[sdnog] Understanding the Origins of Anomalous Open DNS Resolvers

Frank Habicht geier at geier.ne.tz
Mon Mar 16 15:20:43 SAST 2015


Hi,

On 3/16/2015 3:52 PM, Nishal Goburdhan wrote:
> On 16 Mar 2015, at 14:35, Frank Habicht <geier at geier.ne.tz> wrote:
....
>> After cleaning all that up, and after confirming that we have an
>> AUP that allows me to proactively scan (which I believe I should be
>> allowed, say weekly)... ... I think I would do that.
> 
> this is key, right?  your customers connect to *your* network, so
> they agree to play by *your* rules. so make sure it's in the AUP.
> which they need to agree to, to get internet services.
> 
> the key is, that this is scalable at edge-ISPs only. what frank is
> not saying, is that if you were a large NSP (network service
> provider) carrying lots of smaller ISPs, then this wouldn't work.
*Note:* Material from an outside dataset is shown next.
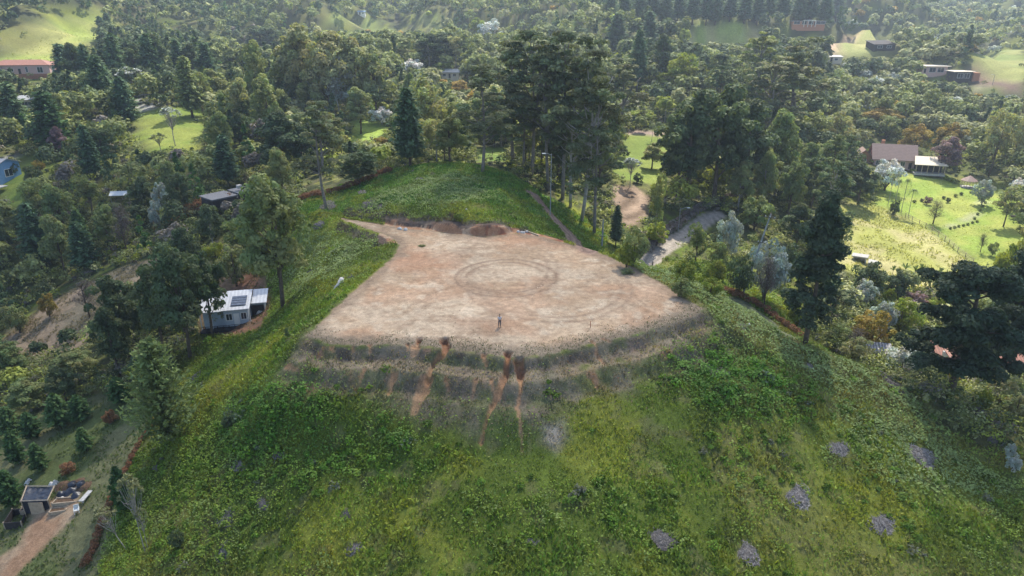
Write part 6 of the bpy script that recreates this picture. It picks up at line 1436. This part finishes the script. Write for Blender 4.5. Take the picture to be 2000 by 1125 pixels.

Even an NSP would have enterprise customers...
And if I know them and consider them to be doing harm (say open
resolvers with real big traffic), then I wouldn't exclude them from some
"attention" ...

>> But only for IPs belonging to our network (originated by our ASN), 
>> customers with own ASNs should take care of that themselves.
> 
> so you don't consider a multi-homed customers to be a problem...or...
> ?
So: firstly the multihomed customers in AS 64512 multihoming 2 times to
my network are my problem ;-)

For other ASNs, if they have more enterprise character, then see above.
If they are service providers, then it's about the reputation of their
network.
Though a good idea would be if "we all" could put some commercial
pressure on bad-reputation networks.
But then there are different layers involved, and things get difficult.